We suspect attitudes might include:
- Infantilizing people in the developing world (We know what's best/our culture is superior/we can solve their problem)
- Students just don't care (It's halfway around the world and I can't help these people)
- Students can't comprehend/imagine the scale of poverty that might cause people to have radically different perspectives.
- For students to change their perspectives may be threatening to their sense of self and unacknowledged privilege. Their conception that they're good people yet they don't want to have to deal with dire poverty.
Responses
Kelly Rocca, Jeff Johnston, Jennifer Husman, Todd Zakrajsek
- Cognitive barrier is real—the students probably do not know and understand the cultural differences. Many students may have a lack of knowledge, and others may not want to think about things emotionally because it can be depressing to think of how others live in comparison to traditional American culture.

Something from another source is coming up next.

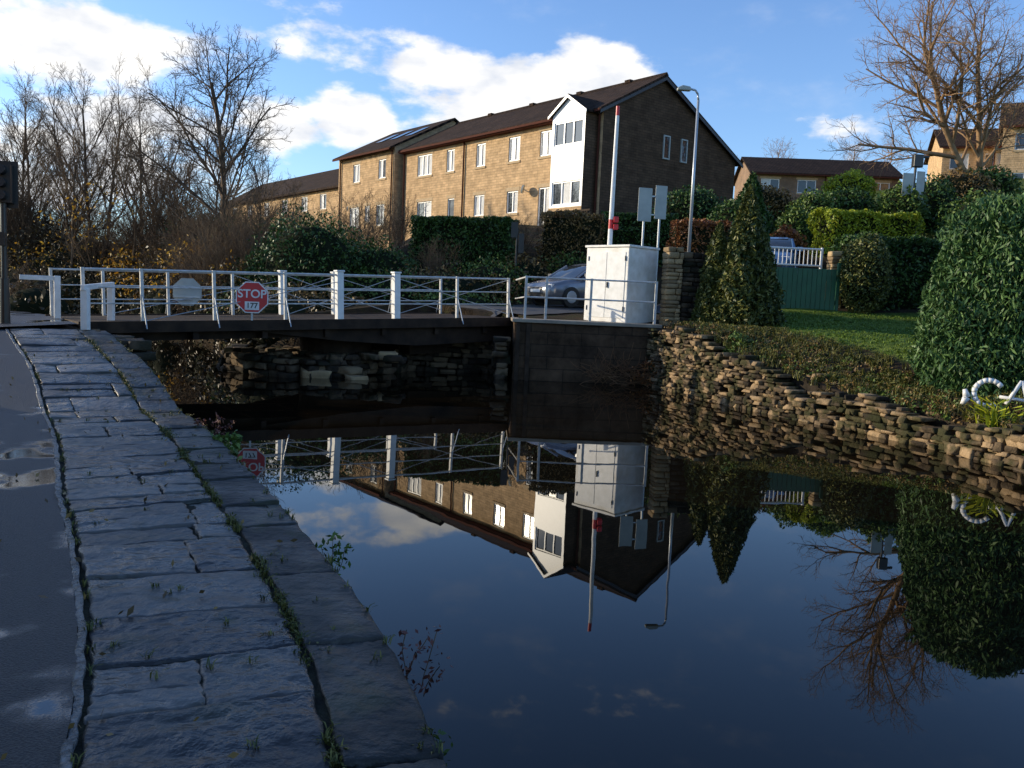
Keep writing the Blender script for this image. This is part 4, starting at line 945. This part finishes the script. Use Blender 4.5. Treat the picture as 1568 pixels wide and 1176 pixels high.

- Students will need to know the information, know about different cultures, how people live, how the way that we live interacts with this, etc., and they also need to figure out a way to use empathy in this knowledge.
- Possible idea of "affective scaffolding" which provides a way for students to experience appropriate emotions as a part of the learning process, rather than as interfering with the content. This concept was coined by Jennifer Husman's colleague (she can provide more information).
- Part of this cannot be changed due to the idea of "ethnocentrism." People will view things through the eyes of their culture and make judgments based on seeing the world through a particular lens. It happens in all cultures, and with all people—educated or uneducated. So, this dilemma can be helped, but not necessarily completely resolved, especially in the short time frame of one semester.
- Part of this may be helped by exposing students to those who are different around the world, having them volunteer, meet with those from different cultures, explaining how similar issues impact different groups (students of privilege have different issues than those in the developing world). Connect the "strangers" to something more tangible - reduce the anonymity.
- Give students examples of what things can really cost if funding goes into a certain area, and thus, takes away from another area. Explain the impact of the system—one area impacting another. Each decision impacts another part of the whole system.